AA Edit | Tamil Nadu’s Vijay seeks a place on Dravidian turf
When lakhs and lakhs of youth set out from their homes all over the State to V Salai, an obscure village in Tamil Nadu’s Villupuram district on Sunday, braving the boiling sun, none of them knew what was in store for them at the ‘Victory Principles Conference’ called by their matinee idol Vijay, who has taken a new avatar as political leader. For, everything about the conference was kept concealed other than the fact that Vijay will be present in flesh and blood, which promised the hordes of women and men of impressionable age, a rendezvous with their celluloid icon. Otherwise even after the meeting opened with hype and excitement, there wasn’t anything substantial that it offered to the State’s quintessential polity.
Vijay’s political ambition is not anything new. Over the years, even as he was looking for his glorious spot under the klieg light, he was also openly aspiring for a career in politics. After years of planning, reluctance, and procrastination, he took the plunge, much to the delight of his fans who had overnight become political workers, owing allegiance to a party that is all set to field candidates in the State Assembly elections in 2026. Since Vijay’s earlier forays into the political ramparts had been few and far between and muted, and not even his fans knew what his ideological moorings were.
Anyway, they set out to listen to his maiden political address for they should know for themselves the principles, aims and objectives of their own party and accept them as their guiding philosophy. It was a kind of blind political date for the young people, who had hitherto gone gung-ho over the films of Vijay. Living up to their expectations, the otherwise reticent Vijay broke into eloquence for about 45 minutes unveiling his policies, principles, views, ideologies, present peeves, and future action plans — among them was one to start a branch of the State Secretariat at Madurai, for whatever reason — that just gave rise to a sense of déjà vu.

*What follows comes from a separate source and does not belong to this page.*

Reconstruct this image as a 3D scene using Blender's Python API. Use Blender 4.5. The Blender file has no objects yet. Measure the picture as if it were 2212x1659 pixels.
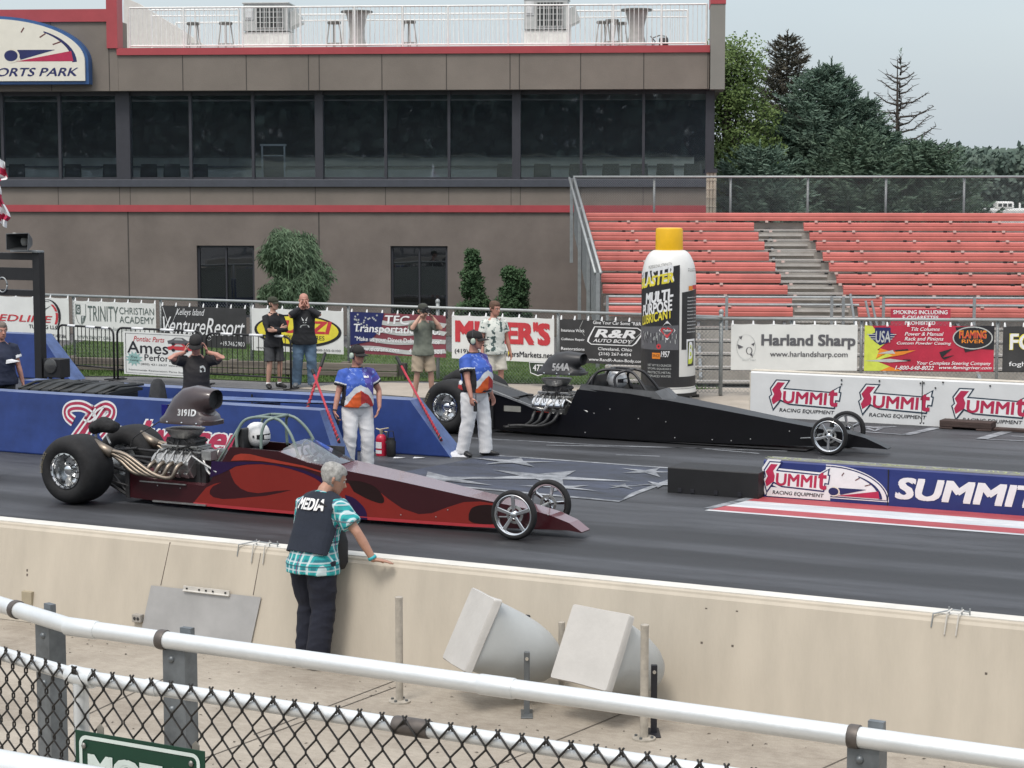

To put it otherwise, there was nothing that came with a whiff of fresh air from the new party that was putting old wine in a new bottle. Or most of what he said he would do was nothing but the political rhetoric that the State has been hearing for over 60 years after the Dravidian rule. There was also nothing exciting about the conference, perhaps except for the ramp and the leader’s catwalk, picking up a flurry of shawls in party hues that were flung at him from the sides.
With no refreshing promise for the people who have seen too many such launches of new parties, whose harangue would raise hopes but fade into oblivion subsequently, a reading of the Biblical verses that gave us the ‘new wine in old bottle’ metaphor may help put things in perspective. Those verses go: And no one puts new wine into old wineskins. If he does, the new wine will burst the skins and it will be spilled, and the skins will be destroyed. But new wine must be put into fresh wineskins. And no one after drinking old wine desires new, for he says, ‘The old is good.’